Amman, Jordan – Inmates released Jordan’s top prison official along with a half-dozen police officers they had taken hostage, ending a riot that broke out over the fate of two convicted al-Qaeda killers, a security official said Wednesday.
As the Jordanian riot ended, a four-day revolt in an Afghan prison that authorities said was led by al-Qaeda and Taliban loyalists also was winding down, with six inmates reported killed.
At the same time, Yemeni security officials announced they had thwarted escape attempts by al-Qaeda suspects in two different prisons over the past two days.
In Jordan, Maj. Gen.
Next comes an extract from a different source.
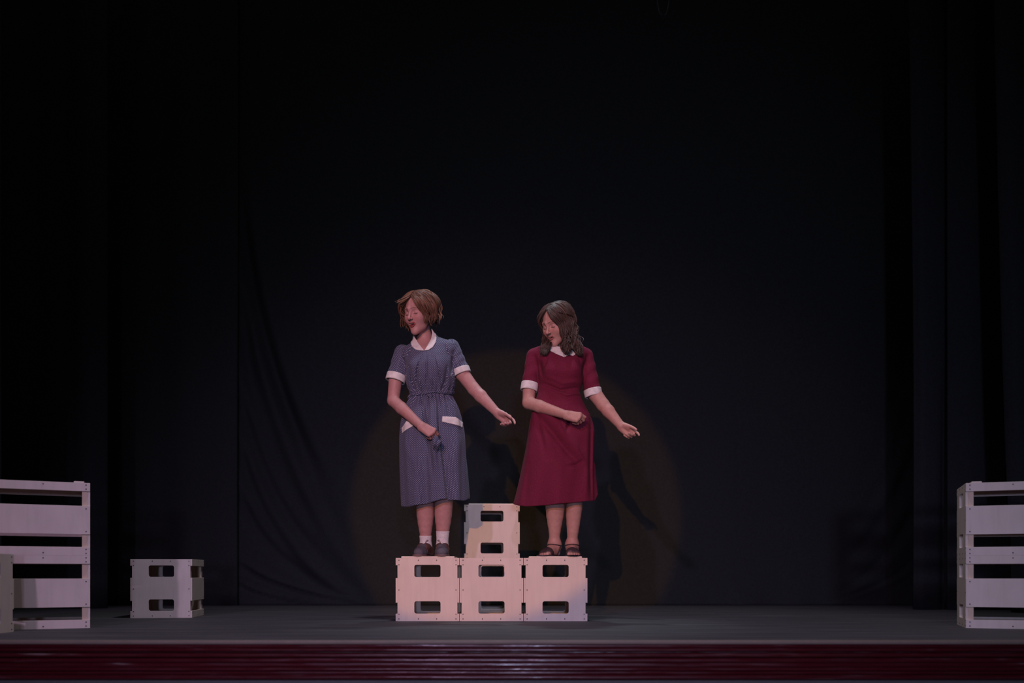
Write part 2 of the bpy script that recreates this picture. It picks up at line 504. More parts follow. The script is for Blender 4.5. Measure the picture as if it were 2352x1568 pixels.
def crate(L, loc, rz, label, lid, group, cat='crate', name='wooden_crate', sx=1.0):
    """plywood crate: end panels face local -y and +y, slats run along local y"""
    root = empty(name, loc, rz)
    tag(root, label, cat, group)
    key = ('c', L, lid)
    if key not in ME:
        d = {}
        d['end'] = end_panel_mesh(CW, CH, slots_for(CW))
        d['slats'] = [slat_mesh(L, a, b) for a, b in ZS]
        d['post'] = box_mesh('post', -0.014, 0.014, -0.014, 0.014, 0.0, CH - TH)
        d['top'] = box_mesh('top', -CW / 2, CW / 2, TH, L - TH, CH - TH, CH)
        d['base'] = box_mesh('base', -CW / 2, CW / 2, TH, L - TH, 0.012, 0.012 + TH)
        if lid == 'board':
            bm = bmesh.new(); bm_box(bm, -CW / 2 + 0.020, CW / 2 - 0.020, 0.026, L - 0.026, CH, CH + 0.011, 0.003)
            d['lid'] = bm_mesh('lid', bm)
        elif lid == 'cleats':
            bm = bmesh.new(); bm_box(bm, -CW / 2 + 0.030, CW / 2 - 0.002, -0.026, 0.026, CH, CH + 0.009, 0.002)
            d['lid'] = bm_mesh('cleat', bm)
        bm = bmesh.new()
        for yy, nn in ((-0.0004, (0, -1, 0)), (L + 0.0004, (0, 1, 0))):
            for s in (-1, 1):
                for z in (0.014, 0.043, 0.125, 0.200, CH - 0.046, CH - 0.014) if False else (0.014, 0.044, 0.197, CH - 0.043, CH - 0.014):
                    screw_disc(bm, s * (CW / 2 - 0.009), yy, z, nn)
                for z in (0.014, CH - 0.014):
                    screw_disc(bm, s * 0.058, yy, z, nn)
        for s in (-1, 1):
            xx = s * (CW / 2 + TH + 0.0004)
            for yy in (0.02, L - 0.02):
                for z in (0.012, 0.034, CH - 0.2835 + 0.016, CH - 0.127 - 0.016, CH - 0.034, CH - 0.012):
                    screw_disc(bm, xx, yy, z, (s, 0, 0))
            k = max(2, int(round(L / 0.23)))
            for i in range(1, k):
                for z in (0.014, CH - 0.014):
                    screw_disc(bm, xx, L * i / k, z, (s, 0, 0))
        d['screws'] = bm_mesh('screws', bm)
        ME[key] = d
    d = ME[key]
    link_mesh('end_panel', d['end'], M_PLY, root)
    link_mesh('end_panel', d['end'], M_PLY, root, (0, L - TH, 0))
    for s in (-1, 1):
        for me in d['slats']:
            link_mesh('side_slat', me, M_PLY, root, (CW / 2 if s > 0 else -CW / 2 - TH, 0, 0))
        for yy in (TH + 0.014, L - TH - 0.014):
            link_mesh('corner_post', d['post'], M_POST, root, (s * (CW / 2 - 0.014), yy, 0))
    link_mesh('top_board', d['top'], M_PLY, root)
    link_mesh('base_board', d['base'], M_PLY, root)
    if lid == 'board':
        link_mesh('raised_lid', d['lid'], M_PLY, root)
    elif lid == 'cleats':
        for yy in (0.055, L - 0.055):
            link_mesh('stacking_cleat', d['lid'], M_PLY, root, (0, yy, 0))
    o = link_mesh('screw_heads', d['screws'], M_SCREW, root); o['kind'] = 'stuff'
    return root

D0 = 5.685
def xat(px, y): return (px - 1176.0) * y / F
G1 = 'square plywood crates of the central pyramid'
PITCH = 147.0
crate(0.40, (xat(981.8, D0), D0, 0), 0, 'pale plywood crate under the woman in the blue dotted dress', 'board', G1)
crate(0.40, (xat(1129.0, D0), D0, 0), 0, 'pale plywood crate in the middle of the front row, between those carrying the women', 'none', G1)
crate(0.40, (xat(1276.2, D0), D0, 0), 0, 'pale plywood crate under the woman in the burgundy dress', 'board', G1)
DB = 6.50
crate(0.40, (xat(1131.5, DB), DB, 0), math.radians(2.2), 'plywood crate hidden behind the middle front crate, glimpsed through its slots', 'none', G1)
crate(0.40, (xat(1130.0, DB), DB, CH), math.radians(2.6), 'topmost plywood crate of the pyramid, standing between the two women', 'board', G1)
# lone crate on the left
DL = 6.10
sl = F / DL
crate(0.40, (xat(370.5, DL), DL, 0), math.radians(8.0), 'grey plywood crate standing alone on the stage left of the women', 'none', 'square crates apart from the pyramid')
# crate at the left margin: an end panel faces right
crate(0.40, (-2.575, 4.435, 0), math.radians(90), 'crate cut off by the left margin in front of the left stack', 'none', 'square crates apart from the pyramid')
# stacks of long crates: the slatted long side faces the hall
LONG = 0.92
def long_stack(corner_px, y, rot, side):
    for k in range(2):
        c = np.array([(corner_px - 1176) * y / F, y])
        u = np.array([math.cos(rot), math.sin(rot)])        # along the long front, to the right
        n = np.array([-u[1], u[0]])                         # away from the hall
        # local y of the crate runs along the front, local +x faces the hall
        # local +x = towards hall = -n ; local y = u
        ang = math.atan2(-n[1], -n[0])
        start = c - u * LONG if side == 'left' else c
        o = start + n * (CW / 2 + TH)
        where = ('upper' if k else 'lower')
        crate(LONG, (o[0], o[1], CH * k + 0.0), ang, where + ' long slatted crate of the stack at the ' + side + ' edge of the picture',
              'cleats' if k else 'none', 'long slatted crates stacked at both sides', name='long_crate')
long_stack(207, 4.95, math.radians(25.8), 'left')
long_stack(2218.5, 4.95, math.radians(-20), 'right')

# ================================================================== signed-distance modelling kit
def axis(lo, hi, coarse, fine=()):
    """grid coordinates from lo to hi: coarse spacing, finer inside the given (a, b, step) ranges"""
    out = [lo]; x = lo
    while x < hi:
        s = coarse
        for a, b, st in fine:
            if a <= x <= b: s = min(s, st)
            elif x < a < x + s: s = max(a - x, st)
        x += s; out.append(x)
    return np.array(out, np.float32)

def smin(a, b, k):
    if k <= 0: return np.minimum(a, b)
    h = np.maximum(k - np.abs(a - b), 0) / k
    return np.minimum(a, b) - h * h * (k * 0.25)

def smax(a, b, k): return -smin(-a, -b, k)

def sstep(a, b, x):
    t = np.clip((x - a) / (b - a), 0, 1)
    return t * t * (3 - 2 * t)

def cone(X, Y, Z, a, b, ra, rb):
    dx, dy, dz = (float(b[i] - a[i]) for i in range(3))
    L2 = dx * dx + dy * dy + dz * dz + 1e-12
    px, py, pz = X - float(a[0]), Y - float(a[1]), Z - float(a[2])
    t = np.clip((px * dx + py * dy + pz * dz) / L2, 0, 1)
    return np.sqrt((px - t * dx) ** 2 + (py - t * dy) ** 2 + (pz - t * dz) ** 2) - (ra + (rb - ra) * t)

def ball(X, Y, Z, c, r):
    return np.sqrt((X - float(c[0])) ** 2 + (Y - float(c[1])) ** 2 + (Z - float(c[2])) ** 2) - r

def ell(X, Y, Z, c, r):
    px, py, pz = (X - float(c[0])), (Y - float(c[1])), (Z - float(c[2]))
    k0 = np.sqrt((px / r[0]) ** 2 + (py / r[1]) ** 2 + (pz / r[2]) ** 2)
    k1 = np.sqrt((px / r[0] ** 2) ** 2 + (py / r[1] ** 2) ** 2 + (pz / r[2] ** 2) ** 2)
    return k0 * (k0 - 1.0) / np.maximum(k1, 1e-6)

def poly2(x, z, pts):
    """signed distance to a polygon in the plane"""
    pts = [(float(a), float(b)) for a, b in pts]
    d = np.full(np.broadcast(x, z).shape, 1e9, np.float32)
    s = np.ones(d.shape, np.float32)
    n = len(pts)
    for i in range(n):
        (ax, az), (bx, bz) = pts[i], pts[i - 1]
        ex, ez = bx - ax, bz - az
        wx, wz = x - ax, z - az
        t = np.clip((wx * ex + wz * ez) / (ex * ex + ez * ez + 1e-12), 0, 1)
        d = np.minimum(d, (wx - ex * t) ** 2 + (wz - ez * t) ** 2)
        c1 = z >= az; c2 = z < bz; c3 = ex * wz > ez * wx
        flip = (c1 & c2 & c3) | (~c1 & ~c2 & ~c3)
        s = np.where(flip, -s, s)
    return s * np.sqrt(d)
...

Owad al-Khalidi, the assistant director general of the public-security directorate, announced the end of the 14-hour confrontation on Jordanian television.
The causes of the riot and ensuing hostage crisis at the Juweideh prison on the outskirts of Amman remained unclear, but they focused on at least two convicted al-Qaeda terrorists imprisoned in another facility, one of whom killed an American diplomat.
Maj. Bashir Da’aja, spokesman for the Public Security Department, said the riots broke out when prisoners demanded the two inmates be transferred from the Swaqa prison, 63 miles south of Amman, to Juweideh.
An Islamic activist in Jordan said inmates began rioting after they heard reports that the two convicted al-Qaeda members were being taken away for execution, but Da’aja said “no execution order was ever issued.”
The activist, who asked not to be named for fear of reprisals by security forces, said his information came from families of inmates who were in the prison when the rioting broke out. The activist himself once was in the same prison.